DVD On Poker Hole Card Scandle Being Released


Friday July 27,2012 : DVD ON THE POKER HOLE CARD SCANDAL PLANNED
 
Ultimatebet may wish this would just go away, but there's an abiding interest in poker's biggest cheating scam
 
Online poker player and writer Scott Bell told the Quadjacks poker information site this week that he is planning on turning his extensive research and writing effort on the Ultimatebet cheating scandal into a documentary film about internet poker's biggest scam.
 
Bell says he will release the documentary later this year through both video-on-demand and DVD distribution channels.
 
The hole card insider-cheating debacle at Ultimatebet some years ago has generated acres of negative news and information website coverage on a mainstream as well as industry basis.
 
Originally uncovered by players-cum-detectives on major message boards like twoplustwo, the scandal ultimately triggered a major investigation by Ultimatebet's licensing body, the Kahnawake Gaming Commission, which ascribed principal blame to Russ Hamilton, a former World Series of Poker champ, Ultimatebet consultant and poker pro.
 
Staggering amounts of money were involved in the scam; the KGC eventually quantified the amount players were cheated by as over $22 million, and hefty fines were levied on the companies concerned.
 
Titled ‘Ultimate Beat”, the Bell documentary will detail the financial damage to thousands of players, and the lengths to which Ultimatebet managers went to hide their involvement and evade responsibility.
 
It may even provide more information on several other persons allegedly involved in the scandal who were not brought to book in the official investigations and remain unpunished and unnamed, much to the anger and frustration of players who were disadvantaged in the cheating scam.
 
Bell told Quadjacks: “The site went to extraordinary lengths to cover its tracks. Although the collective investigation that took place in 2008-2009 was really amazing, what was presented as what had happened, didn’t really happen.
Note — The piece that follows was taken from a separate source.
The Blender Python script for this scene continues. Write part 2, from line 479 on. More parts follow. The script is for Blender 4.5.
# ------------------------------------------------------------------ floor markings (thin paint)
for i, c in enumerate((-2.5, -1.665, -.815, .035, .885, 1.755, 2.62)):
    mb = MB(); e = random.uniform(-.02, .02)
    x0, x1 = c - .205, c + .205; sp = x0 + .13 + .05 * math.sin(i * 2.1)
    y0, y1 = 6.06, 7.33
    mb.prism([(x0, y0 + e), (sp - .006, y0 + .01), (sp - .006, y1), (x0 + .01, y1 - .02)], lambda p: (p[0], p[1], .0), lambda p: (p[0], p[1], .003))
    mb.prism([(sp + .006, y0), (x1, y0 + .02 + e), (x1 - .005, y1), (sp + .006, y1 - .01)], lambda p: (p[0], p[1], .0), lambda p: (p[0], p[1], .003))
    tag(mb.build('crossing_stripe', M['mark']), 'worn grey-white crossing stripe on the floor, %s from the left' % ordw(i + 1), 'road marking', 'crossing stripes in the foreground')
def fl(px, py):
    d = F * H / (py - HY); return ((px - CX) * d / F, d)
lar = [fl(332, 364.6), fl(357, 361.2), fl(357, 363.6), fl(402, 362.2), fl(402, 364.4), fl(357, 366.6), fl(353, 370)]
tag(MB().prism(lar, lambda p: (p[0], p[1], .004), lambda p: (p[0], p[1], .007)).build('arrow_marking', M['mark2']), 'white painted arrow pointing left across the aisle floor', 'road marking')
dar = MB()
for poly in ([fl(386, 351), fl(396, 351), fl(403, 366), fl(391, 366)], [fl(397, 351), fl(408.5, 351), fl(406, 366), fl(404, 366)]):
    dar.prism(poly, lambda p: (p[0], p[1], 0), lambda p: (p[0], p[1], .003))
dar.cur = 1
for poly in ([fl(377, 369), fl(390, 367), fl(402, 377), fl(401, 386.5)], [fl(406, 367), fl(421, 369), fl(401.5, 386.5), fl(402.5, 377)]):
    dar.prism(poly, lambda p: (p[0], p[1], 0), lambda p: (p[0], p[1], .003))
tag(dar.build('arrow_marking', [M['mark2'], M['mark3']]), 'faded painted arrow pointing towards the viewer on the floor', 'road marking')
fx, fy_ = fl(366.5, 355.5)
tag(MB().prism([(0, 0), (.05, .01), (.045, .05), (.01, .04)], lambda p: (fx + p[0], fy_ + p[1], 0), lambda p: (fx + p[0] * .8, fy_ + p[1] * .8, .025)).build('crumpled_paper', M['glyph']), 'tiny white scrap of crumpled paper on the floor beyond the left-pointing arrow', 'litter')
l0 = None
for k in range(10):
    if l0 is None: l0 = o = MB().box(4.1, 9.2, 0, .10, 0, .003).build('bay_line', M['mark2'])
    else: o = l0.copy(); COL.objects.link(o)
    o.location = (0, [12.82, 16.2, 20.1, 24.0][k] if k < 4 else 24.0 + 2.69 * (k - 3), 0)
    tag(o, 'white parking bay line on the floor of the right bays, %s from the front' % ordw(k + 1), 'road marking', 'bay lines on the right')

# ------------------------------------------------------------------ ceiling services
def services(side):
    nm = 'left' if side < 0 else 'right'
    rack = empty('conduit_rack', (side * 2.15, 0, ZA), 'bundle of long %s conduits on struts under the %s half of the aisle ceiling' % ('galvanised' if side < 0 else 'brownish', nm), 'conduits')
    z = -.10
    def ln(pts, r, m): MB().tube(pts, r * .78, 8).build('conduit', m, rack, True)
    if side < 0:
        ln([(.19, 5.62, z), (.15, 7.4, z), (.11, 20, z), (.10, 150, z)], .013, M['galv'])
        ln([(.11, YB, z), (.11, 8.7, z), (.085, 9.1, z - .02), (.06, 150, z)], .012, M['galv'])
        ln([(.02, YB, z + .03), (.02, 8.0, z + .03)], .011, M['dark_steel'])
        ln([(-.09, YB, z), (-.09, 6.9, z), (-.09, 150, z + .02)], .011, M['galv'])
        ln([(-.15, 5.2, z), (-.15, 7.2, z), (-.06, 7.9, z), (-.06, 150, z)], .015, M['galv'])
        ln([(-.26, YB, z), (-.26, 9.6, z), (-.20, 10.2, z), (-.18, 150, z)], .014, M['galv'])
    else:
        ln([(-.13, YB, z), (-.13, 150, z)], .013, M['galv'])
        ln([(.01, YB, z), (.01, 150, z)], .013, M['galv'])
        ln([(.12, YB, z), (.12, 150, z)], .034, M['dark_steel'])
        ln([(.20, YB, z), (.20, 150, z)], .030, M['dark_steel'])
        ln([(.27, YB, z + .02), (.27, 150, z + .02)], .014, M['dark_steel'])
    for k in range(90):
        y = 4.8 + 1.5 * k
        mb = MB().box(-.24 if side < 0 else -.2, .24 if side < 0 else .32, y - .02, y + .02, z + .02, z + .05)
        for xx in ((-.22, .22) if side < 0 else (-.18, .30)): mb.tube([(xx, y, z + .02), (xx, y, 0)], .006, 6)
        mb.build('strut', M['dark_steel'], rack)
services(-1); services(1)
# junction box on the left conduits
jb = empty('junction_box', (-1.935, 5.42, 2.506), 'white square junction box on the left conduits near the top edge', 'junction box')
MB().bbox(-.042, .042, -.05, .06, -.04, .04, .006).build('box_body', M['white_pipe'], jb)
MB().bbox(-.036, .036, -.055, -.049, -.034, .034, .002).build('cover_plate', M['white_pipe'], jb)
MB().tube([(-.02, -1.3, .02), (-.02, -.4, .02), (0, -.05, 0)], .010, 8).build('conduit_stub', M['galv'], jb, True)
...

What really happened is that the company paid a lot less back than they reported, they made up a lot of silly stories as to why they couldn’t provide an audit trail or hand histories, and the people involved at the height of the cheating have never answered the first questions.”

The Black Friday indictments sounded what is generally accepted to be the death knell for the Cereus Poker Network, which was the final home of Ultimatebet and its sister site Absolute Poker, both now widely believed to be moribund in the wake of the US Justice Department action.